No cider sessions, no waking up in the wrong tent – my grown-up Glasto still rocked
Superfood vitamin sachets, a curfew – and not drinking so much cider that I fell asleep in the wrong tent. How refreshing to be doing Glastonbury as an older and wiser grown-up, writes Olivia Petter
Earplugs. An eye mask. And a set of thermal underwear.
It’s hardly the typical Glastonbury packing list, and yet, that pretty much summed up my approach to the annual bacchanalia, which I have attended almost every year since the age of 16. And at 29, it’s safe to say some things have changed.
Don’t get me wrong, I was itching at the bit to flail my limbs around in a muddy field with my friends. But this year, I wanted to do so with a very different mindset – one that would have been completely foreign to me even just a few years ago.
Enter moderation, a phrase that is getting much more use among me and my friends as we near the end of our twenties. Maybe that makes us all sound boring. Or square. Or pathetic. Or all of the above. But whatever impression it gives, it’s one many of us are adopting in lieu of the hedonism that characterised our earlier Glastonbury years.

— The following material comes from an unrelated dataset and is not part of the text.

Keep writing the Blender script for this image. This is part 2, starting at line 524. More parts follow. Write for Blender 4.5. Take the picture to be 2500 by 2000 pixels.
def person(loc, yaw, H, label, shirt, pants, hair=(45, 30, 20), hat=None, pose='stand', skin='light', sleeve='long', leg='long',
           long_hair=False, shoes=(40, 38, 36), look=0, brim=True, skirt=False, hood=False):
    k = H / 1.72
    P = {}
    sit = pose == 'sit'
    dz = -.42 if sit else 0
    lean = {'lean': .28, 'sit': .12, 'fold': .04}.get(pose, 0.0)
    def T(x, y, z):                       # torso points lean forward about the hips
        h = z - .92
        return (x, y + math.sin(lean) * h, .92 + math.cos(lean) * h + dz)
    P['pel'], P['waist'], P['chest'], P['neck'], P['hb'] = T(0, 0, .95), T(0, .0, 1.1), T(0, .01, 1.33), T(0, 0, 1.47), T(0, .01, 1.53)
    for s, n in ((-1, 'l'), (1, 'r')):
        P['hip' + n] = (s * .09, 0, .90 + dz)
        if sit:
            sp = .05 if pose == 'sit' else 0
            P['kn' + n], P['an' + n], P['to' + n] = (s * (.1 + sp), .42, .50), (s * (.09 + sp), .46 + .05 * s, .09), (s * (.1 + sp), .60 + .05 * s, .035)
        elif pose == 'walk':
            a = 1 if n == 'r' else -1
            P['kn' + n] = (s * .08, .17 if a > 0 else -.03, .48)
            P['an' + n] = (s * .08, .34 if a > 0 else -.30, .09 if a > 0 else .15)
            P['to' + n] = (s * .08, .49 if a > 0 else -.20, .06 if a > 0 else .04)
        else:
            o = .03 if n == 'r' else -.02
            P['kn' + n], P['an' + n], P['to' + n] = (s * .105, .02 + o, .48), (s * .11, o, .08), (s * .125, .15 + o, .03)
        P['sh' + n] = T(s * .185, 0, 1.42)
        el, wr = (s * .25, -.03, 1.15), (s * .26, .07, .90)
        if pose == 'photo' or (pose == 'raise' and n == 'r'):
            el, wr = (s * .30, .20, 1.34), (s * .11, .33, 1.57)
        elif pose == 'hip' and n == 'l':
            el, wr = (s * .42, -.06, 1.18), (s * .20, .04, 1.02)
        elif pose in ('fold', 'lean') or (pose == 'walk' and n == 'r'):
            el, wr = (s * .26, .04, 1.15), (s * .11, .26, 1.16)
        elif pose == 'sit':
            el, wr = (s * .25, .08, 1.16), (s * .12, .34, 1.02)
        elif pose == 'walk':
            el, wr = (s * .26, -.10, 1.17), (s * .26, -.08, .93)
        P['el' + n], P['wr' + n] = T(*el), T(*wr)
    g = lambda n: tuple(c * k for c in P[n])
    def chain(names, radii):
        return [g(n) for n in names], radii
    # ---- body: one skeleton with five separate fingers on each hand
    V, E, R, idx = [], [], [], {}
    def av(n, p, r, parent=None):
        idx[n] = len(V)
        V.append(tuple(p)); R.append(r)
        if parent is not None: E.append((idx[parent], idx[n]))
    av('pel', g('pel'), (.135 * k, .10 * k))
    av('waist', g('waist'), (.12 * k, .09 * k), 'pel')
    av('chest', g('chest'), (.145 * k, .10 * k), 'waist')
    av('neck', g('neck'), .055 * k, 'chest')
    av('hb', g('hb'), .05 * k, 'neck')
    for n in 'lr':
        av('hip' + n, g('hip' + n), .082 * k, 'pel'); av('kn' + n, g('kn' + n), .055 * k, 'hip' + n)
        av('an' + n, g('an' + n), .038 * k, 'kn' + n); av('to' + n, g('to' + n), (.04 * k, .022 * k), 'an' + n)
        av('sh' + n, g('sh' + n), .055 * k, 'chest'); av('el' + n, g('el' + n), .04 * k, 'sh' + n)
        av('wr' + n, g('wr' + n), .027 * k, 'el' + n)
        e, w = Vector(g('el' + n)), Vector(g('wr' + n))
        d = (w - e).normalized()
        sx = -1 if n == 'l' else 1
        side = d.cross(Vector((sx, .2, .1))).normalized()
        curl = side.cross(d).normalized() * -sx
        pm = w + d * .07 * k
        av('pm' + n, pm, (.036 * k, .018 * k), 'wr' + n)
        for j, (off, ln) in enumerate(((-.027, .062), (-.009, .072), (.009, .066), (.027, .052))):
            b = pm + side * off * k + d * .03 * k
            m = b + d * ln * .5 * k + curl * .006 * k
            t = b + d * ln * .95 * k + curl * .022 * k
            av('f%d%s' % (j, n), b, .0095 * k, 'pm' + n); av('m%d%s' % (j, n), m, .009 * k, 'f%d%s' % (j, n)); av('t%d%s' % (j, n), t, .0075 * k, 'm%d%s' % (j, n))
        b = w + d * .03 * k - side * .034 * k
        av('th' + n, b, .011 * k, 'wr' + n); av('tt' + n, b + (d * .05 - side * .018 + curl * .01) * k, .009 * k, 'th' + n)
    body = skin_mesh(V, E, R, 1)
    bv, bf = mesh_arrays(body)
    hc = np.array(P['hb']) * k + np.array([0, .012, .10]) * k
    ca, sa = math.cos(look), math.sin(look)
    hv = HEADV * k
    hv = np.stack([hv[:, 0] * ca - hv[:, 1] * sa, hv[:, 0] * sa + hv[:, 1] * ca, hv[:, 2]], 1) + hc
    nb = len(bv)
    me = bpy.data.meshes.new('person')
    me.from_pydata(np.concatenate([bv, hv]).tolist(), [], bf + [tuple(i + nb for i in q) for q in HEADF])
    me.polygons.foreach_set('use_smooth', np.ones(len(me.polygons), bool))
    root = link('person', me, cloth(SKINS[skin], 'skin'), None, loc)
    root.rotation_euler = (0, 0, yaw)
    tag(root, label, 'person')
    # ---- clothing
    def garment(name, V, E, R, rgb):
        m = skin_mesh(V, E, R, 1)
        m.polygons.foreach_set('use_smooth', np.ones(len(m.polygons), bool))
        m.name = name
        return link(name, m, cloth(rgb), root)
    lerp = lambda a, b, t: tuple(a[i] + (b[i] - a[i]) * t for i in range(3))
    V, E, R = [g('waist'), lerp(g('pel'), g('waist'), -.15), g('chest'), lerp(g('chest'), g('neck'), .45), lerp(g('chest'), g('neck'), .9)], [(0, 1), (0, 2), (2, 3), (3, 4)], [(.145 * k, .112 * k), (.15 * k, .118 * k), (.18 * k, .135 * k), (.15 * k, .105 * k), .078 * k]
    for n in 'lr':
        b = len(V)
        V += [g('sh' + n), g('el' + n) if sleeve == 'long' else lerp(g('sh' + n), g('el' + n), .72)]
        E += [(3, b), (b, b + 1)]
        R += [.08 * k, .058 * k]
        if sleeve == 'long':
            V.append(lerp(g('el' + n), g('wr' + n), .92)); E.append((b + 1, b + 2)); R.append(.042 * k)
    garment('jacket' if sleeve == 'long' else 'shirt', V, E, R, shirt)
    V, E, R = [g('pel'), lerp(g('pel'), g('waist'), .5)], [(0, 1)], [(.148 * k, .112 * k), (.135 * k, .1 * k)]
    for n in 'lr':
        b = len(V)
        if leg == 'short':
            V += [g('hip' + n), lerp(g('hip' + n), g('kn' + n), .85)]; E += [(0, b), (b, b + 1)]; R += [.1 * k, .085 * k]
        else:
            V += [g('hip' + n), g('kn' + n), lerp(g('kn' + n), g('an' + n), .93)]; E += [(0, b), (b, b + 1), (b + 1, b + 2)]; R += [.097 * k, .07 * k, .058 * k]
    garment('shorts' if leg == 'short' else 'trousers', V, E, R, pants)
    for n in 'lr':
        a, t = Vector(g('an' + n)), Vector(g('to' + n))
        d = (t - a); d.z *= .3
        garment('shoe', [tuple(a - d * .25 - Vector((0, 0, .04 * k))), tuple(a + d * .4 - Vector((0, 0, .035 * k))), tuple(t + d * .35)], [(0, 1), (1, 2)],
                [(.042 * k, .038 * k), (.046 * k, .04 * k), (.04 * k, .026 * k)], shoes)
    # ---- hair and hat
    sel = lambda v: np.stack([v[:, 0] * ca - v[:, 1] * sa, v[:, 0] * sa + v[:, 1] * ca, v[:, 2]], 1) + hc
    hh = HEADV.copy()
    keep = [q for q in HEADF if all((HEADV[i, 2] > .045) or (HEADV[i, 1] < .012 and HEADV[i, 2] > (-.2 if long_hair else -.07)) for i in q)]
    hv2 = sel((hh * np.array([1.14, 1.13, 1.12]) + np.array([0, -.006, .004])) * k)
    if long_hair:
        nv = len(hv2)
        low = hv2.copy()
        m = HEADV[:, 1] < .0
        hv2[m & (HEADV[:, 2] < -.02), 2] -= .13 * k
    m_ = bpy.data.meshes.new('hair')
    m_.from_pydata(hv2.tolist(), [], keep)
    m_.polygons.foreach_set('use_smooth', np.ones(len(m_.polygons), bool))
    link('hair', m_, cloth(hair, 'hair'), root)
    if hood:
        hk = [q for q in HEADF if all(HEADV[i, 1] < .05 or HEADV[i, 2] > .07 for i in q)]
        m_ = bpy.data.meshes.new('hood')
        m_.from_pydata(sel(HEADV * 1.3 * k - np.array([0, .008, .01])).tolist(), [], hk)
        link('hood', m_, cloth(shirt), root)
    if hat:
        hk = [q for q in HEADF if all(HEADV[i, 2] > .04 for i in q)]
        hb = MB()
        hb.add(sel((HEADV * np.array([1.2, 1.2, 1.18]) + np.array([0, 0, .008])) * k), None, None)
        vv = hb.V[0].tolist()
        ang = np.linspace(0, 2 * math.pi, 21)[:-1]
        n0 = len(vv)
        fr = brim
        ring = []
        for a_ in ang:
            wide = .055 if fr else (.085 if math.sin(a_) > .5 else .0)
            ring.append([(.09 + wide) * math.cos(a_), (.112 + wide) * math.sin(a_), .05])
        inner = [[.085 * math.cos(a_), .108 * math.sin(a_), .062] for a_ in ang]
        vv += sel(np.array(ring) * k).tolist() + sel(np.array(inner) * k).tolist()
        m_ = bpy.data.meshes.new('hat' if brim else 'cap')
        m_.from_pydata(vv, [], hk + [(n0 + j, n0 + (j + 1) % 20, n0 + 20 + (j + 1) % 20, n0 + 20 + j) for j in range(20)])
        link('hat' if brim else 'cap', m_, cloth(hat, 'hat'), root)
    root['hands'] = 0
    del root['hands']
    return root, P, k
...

Back in the day, the festival was about nothing else but fun, a modus operandi that I often took to the extreme. Diet, health and general wellbeing all went completely out the window, and for those first few years, I would spend five days living off boxed wine, burgers, and chocolate-filled crepes, often with just a handful of hours of sleep across the entirety of it all. I was young. I didn’t care. I had the energy of a Duracell bunny and the stamina of an athlete.
So little did I seem to care about my wellbeing at Glastonbury, that one year I actually went in without a tent. Yes, really. My friend and I managed to get last-minute tickets for the Saturday. So we did what any other sensible 18-year-olds would, and got there as fast as possible, taking only ourselves and our phones.
It was only much later, somewhere around the stone circle at 5am, that it dawned on us we had no place to sleep. So we didn’t, and instead spent the early hours of the morning reclining in the grass, hoping it wouldn’t rain.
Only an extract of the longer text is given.